Friday, March 04, 2011

Ends of the Earth




I often think how incredible it is that I get to see places on earth that only a handful of people may ever see. And I may very well be one of a few westerner, maybe only one of two or three a year, maybe not even one or two every ten years. Statistically speaking, I’ve got to be the only Canadian. Ever. There just aren’t enough of us to go around – we’re no Indian subcontinent.
In truth, sometimes I feel like I really am at the ends of the earth and in its secret pockets.

I used to think the same thing in Bolivia, when I was doing my research. The seditious thought came into my head while I was writing my thesis that I could say anything, for who would drive 5 hours into the Bolivian jungle to check my facts?!? (Note: to preserve my academic integrity, I didn’t conduct my research alone so it is all verified and reproducible).

I don’t think I have the particular spirit of an explorer, which makes this all rather funny. Sometimes I think it may well have been more comfortable to stay home and enjoy my cup of coffee at leisure, knowing that I will be safe and no unpredictable misadventures will befall me. In short, I am a hobbit - a very tall hobbit.
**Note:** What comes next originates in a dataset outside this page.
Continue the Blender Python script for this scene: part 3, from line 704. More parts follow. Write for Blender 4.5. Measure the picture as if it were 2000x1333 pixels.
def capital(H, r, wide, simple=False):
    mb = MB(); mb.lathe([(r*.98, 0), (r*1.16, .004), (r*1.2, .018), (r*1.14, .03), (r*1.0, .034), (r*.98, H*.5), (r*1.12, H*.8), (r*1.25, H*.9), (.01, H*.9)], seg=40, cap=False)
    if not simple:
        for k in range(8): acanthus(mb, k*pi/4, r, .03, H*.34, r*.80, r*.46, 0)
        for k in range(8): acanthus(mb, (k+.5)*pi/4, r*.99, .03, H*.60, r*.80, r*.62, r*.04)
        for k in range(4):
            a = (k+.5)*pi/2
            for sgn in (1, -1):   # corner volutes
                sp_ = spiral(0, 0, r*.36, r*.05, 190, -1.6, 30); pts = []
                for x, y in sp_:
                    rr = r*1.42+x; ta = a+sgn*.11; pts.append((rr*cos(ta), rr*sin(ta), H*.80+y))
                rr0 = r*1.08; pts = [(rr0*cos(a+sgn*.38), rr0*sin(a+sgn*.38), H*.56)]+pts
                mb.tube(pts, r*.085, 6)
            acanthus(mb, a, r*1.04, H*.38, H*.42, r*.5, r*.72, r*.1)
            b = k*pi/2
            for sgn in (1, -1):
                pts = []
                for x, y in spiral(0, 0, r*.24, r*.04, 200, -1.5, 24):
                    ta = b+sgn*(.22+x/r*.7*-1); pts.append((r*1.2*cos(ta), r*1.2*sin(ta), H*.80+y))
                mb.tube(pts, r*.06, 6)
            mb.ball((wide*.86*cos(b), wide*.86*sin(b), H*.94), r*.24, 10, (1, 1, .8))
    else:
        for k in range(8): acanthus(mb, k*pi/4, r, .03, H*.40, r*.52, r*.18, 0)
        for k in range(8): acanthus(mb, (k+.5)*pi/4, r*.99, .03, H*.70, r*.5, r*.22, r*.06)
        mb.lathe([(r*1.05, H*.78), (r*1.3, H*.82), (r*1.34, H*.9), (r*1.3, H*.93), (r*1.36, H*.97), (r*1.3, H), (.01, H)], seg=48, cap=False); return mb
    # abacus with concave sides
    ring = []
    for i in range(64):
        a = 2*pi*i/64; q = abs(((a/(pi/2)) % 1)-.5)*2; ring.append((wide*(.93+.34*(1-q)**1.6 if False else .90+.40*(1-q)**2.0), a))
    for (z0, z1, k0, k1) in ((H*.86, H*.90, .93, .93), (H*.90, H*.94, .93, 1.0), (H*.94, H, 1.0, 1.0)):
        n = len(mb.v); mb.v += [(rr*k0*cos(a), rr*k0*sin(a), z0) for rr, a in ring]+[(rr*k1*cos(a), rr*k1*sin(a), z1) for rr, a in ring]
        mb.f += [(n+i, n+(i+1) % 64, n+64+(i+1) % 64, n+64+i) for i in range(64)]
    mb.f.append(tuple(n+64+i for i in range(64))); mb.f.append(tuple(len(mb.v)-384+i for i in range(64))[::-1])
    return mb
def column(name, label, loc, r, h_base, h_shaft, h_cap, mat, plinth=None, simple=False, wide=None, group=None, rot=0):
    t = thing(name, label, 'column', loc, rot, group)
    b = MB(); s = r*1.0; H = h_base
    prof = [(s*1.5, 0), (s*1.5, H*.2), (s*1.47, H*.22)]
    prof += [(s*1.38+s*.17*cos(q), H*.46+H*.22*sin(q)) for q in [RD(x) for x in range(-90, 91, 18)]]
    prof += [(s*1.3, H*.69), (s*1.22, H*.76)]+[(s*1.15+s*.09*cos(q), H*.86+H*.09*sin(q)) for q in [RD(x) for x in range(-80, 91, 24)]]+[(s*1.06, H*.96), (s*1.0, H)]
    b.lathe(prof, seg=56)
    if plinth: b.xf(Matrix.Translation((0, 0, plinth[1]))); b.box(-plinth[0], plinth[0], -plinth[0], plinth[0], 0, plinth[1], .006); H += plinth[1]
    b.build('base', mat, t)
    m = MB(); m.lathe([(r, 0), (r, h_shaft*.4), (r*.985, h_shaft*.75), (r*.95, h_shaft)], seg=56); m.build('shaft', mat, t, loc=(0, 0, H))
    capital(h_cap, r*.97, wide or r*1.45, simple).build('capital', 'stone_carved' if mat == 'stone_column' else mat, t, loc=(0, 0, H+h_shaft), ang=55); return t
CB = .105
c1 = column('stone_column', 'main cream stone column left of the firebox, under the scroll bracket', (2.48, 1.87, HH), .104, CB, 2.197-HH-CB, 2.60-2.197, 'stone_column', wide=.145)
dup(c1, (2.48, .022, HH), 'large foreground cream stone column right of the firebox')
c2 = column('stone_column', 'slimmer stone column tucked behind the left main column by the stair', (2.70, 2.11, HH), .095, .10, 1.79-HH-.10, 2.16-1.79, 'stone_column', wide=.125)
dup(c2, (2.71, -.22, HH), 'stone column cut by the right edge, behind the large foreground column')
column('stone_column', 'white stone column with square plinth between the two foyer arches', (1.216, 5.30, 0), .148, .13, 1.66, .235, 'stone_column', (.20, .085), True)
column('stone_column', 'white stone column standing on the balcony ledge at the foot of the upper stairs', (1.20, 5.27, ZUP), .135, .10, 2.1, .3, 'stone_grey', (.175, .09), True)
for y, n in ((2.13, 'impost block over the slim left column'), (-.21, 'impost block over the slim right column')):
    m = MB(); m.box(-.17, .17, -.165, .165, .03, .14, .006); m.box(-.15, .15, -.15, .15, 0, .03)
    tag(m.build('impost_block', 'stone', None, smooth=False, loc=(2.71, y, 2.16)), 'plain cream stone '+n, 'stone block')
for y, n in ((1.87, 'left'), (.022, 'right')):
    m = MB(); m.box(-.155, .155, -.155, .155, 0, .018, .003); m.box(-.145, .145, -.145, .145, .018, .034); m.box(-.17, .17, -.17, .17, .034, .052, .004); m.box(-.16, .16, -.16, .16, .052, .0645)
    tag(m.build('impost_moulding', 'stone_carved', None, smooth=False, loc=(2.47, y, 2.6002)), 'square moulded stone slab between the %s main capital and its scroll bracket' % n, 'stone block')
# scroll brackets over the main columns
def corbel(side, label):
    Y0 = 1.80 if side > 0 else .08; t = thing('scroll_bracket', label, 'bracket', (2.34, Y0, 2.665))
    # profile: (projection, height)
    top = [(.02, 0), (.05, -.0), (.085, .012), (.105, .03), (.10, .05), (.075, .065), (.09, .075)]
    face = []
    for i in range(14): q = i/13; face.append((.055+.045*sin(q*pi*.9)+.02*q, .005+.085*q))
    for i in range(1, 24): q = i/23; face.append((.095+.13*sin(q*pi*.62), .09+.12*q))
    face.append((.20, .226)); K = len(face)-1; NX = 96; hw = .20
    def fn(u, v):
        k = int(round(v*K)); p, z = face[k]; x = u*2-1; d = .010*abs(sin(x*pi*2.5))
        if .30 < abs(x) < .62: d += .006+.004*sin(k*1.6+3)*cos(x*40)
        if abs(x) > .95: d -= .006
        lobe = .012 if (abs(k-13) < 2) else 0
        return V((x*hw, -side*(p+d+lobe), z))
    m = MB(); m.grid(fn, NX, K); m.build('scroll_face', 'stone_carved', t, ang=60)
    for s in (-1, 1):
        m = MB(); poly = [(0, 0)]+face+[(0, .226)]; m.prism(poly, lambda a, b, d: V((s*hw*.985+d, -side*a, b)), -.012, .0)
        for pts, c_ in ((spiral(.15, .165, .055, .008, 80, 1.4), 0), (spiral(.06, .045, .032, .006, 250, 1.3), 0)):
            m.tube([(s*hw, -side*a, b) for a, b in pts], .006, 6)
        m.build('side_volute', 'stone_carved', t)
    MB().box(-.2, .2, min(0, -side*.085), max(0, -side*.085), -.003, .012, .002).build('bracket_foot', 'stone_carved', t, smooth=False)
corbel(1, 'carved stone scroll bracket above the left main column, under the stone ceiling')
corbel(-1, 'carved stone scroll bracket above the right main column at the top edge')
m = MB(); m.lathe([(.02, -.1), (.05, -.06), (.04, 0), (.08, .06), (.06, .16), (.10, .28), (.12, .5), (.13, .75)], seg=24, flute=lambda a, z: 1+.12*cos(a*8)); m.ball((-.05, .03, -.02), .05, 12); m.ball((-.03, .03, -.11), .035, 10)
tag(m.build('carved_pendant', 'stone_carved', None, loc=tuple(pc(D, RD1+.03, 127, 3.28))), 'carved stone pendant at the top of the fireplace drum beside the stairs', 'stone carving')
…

But one can’t shrink from it. You can’t say it’s not worth it, at the end of the day – even if at the beginning you sort of dread it, and only partially enjoy the time spent in the blistering heat of the middle of nowhere. After all, you do come to the realization at some point that you are enjoying it.

I think at this point I could go one of two ways: I could finish it off with the simple and truthful point about how the views alone are really worth it. They are. The end.

Or… I could be brutally honest about what it’s like being alone on the other side of the planet trying to work in development (loosely) and how I’m feeling at this point. Here’s that option: It’s like that view at the top of Cypress Mountain when you get off the chair lift and sit at the top of the run. On a clear day can see mountains and mountains for days and days and days to the north and the east. They are absolutely terrifying. There’s no one at all on those peaks facing you – just trees and bears and crows.

But you still want to go and you think, actually, if I just stretched my arm far enough, I could touch that next mountain over. I don’t think I’m breaking any major news here by telling you that every person working in development notices that projects seem go on forever and ever without the certainty that they’re making a difference. And we wonder if people here would have gotten along just fine without us (we all have a hunch on that, don’t we?).

But you know that there always is the flip side of that coin. Just as often we think: if I just give this one a good stretch – maybe there is something at an arm’s length that will make it all burst forth.